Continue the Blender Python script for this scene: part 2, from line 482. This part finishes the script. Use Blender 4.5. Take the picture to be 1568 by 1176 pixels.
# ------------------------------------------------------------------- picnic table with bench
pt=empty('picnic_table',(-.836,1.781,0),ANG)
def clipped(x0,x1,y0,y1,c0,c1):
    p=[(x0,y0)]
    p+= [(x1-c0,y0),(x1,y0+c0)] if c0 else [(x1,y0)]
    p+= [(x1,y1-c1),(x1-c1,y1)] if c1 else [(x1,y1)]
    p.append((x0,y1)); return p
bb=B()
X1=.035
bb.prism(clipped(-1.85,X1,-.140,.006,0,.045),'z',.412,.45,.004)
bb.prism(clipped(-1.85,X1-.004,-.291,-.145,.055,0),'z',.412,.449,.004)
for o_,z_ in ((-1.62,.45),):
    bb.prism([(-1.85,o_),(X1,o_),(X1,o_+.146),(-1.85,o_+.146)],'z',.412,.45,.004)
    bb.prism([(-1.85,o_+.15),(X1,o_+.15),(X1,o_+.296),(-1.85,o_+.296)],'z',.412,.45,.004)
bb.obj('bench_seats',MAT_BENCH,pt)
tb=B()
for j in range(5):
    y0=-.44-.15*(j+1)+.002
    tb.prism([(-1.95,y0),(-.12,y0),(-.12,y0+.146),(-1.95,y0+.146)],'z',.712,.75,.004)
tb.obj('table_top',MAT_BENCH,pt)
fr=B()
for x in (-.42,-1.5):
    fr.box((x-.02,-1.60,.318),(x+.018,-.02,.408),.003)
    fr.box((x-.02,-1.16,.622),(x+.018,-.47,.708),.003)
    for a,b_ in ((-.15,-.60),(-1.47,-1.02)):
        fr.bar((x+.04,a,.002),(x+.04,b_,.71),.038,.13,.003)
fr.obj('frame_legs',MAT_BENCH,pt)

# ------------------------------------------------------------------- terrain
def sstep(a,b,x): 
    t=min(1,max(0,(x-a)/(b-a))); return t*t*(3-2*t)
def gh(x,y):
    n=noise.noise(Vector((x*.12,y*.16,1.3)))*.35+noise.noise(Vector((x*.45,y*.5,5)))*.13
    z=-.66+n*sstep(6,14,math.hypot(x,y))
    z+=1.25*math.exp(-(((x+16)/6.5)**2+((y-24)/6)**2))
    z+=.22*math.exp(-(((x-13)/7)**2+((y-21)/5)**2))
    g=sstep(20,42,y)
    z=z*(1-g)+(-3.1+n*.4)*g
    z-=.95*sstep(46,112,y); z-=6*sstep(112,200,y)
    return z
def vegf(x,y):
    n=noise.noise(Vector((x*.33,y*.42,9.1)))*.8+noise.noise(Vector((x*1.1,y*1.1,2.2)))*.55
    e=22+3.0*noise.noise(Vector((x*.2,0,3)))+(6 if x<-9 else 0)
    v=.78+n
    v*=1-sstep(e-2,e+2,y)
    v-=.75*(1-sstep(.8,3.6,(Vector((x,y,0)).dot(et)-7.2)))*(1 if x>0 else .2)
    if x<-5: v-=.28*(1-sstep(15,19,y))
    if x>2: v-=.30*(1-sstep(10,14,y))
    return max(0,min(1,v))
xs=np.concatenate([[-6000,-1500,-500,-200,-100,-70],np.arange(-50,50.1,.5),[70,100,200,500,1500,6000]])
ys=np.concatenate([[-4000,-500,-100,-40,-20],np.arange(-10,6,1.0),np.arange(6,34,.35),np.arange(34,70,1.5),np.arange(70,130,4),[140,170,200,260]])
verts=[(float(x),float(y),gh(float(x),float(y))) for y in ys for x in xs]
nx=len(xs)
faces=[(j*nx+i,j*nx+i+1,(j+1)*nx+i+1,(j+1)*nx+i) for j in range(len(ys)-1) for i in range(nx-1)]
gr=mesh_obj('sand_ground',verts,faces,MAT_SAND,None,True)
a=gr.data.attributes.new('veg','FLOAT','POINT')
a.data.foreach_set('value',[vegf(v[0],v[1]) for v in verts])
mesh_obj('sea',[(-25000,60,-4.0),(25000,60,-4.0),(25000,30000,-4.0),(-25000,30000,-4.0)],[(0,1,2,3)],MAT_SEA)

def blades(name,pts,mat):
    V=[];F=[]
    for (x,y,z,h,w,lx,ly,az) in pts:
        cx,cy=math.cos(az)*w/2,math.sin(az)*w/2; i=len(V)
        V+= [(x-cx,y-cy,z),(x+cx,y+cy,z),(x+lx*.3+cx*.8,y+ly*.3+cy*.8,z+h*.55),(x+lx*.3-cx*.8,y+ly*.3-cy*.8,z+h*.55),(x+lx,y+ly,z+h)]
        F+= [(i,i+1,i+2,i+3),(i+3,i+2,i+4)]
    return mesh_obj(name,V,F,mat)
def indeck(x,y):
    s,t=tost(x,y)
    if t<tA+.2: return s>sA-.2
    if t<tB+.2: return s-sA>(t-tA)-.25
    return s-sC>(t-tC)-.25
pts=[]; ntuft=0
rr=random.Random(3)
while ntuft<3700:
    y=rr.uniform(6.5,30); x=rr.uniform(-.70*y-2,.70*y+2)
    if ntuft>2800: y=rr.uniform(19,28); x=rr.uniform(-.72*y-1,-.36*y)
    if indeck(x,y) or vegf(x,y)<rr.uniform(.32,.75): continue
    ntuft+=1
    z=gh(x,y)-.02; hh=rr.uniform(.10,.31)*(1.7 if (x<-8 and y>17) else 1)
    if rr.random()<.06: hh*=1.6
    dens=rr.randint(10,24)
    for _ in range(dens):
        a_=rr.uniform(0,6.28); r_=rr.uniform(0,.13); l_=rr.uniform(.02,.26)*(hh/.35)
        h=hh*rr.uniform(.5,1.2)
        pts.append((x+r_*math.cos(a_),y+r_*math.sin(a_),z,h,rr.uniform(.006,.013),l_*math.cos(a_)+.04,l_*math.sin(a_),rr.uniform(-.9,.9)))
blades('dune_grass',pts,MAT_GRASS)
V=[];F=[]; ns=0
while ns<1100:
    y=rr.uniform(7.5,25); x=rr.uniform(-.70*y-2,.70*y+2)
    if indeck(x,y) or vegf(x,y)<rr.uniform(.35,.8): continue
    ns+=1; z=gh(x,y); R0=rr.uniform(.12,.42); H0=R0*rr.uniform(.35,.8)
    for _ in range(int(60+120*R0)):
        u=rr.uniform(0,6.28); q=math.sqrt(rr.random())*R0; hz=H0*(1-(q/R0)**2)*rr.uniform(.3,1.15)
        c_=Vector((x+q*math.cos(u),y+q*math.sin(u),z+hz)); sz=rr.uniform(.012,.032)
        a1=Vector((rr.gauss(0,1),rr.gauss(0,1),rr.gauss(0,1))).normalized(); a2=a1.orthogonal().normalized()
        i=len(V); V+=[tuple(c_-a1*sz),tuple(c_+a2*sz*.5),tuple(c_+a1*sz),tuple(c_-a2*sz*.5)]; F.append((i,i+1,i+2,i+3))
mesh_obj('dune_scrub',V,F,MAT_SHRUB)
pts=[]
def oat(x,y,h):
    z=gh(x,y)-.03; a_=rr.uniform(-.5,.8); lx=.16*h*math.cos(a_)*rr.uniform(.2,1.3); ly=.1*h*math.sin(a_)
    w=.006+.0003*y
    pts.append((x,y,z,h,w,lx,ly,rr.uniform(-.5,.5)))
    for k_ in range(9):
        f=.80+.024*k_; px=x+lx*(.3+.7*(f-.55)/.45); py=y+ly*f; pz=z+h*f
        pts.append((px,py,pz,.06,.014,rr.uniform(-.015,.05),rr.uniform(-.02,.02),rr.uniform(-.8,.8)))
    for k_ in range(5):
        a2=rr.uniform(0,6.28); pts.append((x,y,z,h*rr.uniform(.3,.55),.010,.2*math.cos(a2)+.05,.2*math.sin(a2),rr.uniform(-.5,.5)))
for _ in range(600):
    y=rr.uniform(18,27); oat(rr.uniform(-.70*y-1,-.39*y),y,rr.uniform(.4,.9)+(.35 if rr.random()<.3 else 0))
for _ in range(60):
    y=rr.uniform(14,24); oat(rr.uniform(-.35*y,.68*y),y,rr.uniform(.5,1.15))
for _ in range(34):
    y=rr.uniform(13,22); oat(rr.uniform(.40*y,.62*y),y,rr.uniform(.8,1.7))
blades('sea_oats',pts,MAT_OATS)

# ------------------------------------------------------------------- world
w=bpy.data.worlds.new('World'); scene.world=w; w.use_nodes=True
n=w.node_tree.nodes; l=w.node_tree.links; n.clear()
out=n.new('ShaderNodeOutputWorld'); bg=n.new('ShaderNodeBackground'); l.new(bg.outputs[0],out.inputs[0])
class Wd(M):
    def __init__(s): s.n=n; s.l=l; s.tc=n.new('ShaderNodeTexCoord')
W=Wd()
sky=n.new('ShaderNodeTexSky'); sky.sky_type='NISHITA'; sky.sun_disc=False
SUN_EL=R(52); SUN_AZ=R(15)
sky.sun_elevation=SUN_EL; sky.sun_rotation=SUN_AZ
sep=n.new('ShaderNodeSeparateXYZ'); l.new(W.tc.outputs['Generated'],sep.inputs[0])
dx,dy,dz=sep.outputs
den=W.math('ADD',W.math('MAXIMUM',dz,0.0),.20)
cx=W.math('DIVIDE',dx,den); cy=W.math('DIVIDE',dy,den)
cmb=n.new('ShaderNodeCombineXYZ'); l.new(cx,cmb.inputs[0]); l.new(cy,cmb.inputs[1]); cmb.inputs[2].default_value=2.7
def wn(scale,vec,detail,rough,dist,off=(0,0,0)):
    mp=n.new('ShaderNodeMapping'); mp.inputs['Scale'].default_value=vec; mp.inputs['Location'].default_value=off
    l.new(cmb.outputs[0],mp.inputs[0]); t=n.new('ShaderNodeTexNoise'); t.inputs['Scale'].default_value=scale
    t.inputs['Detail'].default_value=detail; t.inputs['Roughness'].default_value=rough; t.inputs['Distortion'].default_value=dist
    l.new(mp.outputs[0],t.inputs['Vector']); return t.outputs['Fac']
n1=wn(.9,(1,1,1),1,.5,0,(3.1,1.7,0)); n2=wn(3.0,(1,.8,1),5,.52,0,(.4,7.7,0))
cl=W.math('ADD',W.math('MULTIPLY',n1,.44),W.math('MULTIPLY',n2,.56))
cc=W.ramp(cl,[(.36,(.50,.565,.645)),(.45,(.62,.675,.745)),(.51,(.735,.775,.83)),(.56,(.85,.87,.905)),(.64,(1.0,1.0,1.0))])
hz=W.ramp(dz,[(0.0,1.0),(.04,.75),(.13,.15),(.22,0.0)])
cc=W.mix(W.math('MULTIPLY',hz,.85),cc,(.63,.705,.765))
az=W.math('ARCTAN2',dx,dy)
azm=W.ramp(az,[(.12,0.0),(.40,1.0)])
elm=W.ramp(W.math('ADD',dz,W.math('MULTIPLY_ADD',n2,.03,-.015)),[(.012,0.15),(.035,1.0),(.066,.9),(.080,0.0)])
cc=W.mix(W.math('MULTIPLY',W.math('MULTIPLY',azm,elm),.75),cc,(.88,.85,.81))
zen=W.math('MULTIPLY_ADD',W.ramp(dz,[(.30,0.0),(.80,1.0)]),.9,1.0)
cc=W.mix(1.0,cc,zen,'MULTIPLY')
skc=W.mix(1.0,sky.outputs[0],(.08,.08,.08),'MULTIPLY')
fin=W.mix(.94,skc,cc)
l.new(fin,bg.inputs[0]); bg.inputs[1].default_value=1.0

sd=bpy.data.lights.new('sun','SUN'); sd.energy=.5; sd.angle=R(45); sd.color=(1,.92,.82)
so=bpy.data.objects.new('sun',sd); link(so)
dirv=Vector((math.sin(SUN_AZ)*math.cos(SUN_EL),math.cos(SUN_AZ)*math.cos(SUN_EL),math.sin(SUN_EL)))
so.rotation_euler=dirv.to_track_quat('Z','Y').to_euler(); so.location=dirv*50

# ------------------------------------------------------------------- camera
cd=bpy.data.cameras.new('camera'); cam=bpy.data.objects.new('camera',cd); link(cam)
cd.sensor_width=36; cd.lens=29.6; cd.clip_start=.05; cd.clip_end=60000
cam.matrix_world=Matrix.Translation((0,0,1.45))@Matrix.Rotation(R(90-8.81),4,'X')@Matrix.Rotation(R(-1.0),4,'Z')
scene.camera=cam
+++
### What to do
Return only the lines spanning from the first line of the material through the line with "fr.obj('frame_legs',MAT_BENCH,pt)", copied exactly, both ends kept.

### Complete response
Continue the Blender Python script for this scene: part 2, from line 482. This part finishes the script. Use Blender 4.5. Take the picture to be 1568 by 1176 pixels.
# ------------------------------------------------------------------- picnic table with bench
pt=empty('picnic_table',(-.836,1.781,0),ANG)
def clipped(x0,x1,y0,y1,c0,c1):
    p=[(x0,y0)]
    p+= [(x1-c0,y0),(x1,y0+c0)] if c0 else [(x1,y0)]
    p+= [(x1,y1-c1),(x1-c1,y1)] if c1 else [(x1,y1)]
    p.append((x0,y1)); return p
bb=B()
X1=.035
bb.prism(clipped(-1.85,X1,-.140,.006,0,.045),'z',.412,.45,.004)
bb.prism(clipped(-1.85,X1-.004,-.291,-.145,.055,0),'z',.412,.449,.004)
for o_,z_ in ((-1.62,.45),):
    bb.prism([(-1.85,o_),(X1,o_),(X1,o_+.146),(-1.85,o_+.146)],'z',.412,.45,.004)
    bb.prism([(-1.85,o_+.15),(X1,o_+.15),(X1,o_+.296),(-1.85,o_+.296)],'z',.412,.45,.004)
bb.obj('bench_seats',MAT_BENCH,pt)
tb=B()
for j in range(5):
    y0=-.44-.15*(j+1)+.002
    tb.prism([(-1.95,y0),(-.12,y0),(-.12,y0+.146),(-1.95,y0+.146)],'z',.712,.75,.004)
tb.obj('table_top',MAT_BENCH,pt)
fr=B()
for x in (-.42,-1.5):
    fr.box((x-.02,-1.60,.318),(x+.018,-.02,.408),.003)
    fr.box((x-.02,-1.16,.622),(x+.018,-.47,.708),.003)
    for a,b_ in ((-.15,-.60),(-1.47,-1.02)):
        fr.bar((x+.04,a,.002),(x+.04,b_,.71),.038,.13,.003)
fr.obj('frame_legs',MAT_BENCH,pt)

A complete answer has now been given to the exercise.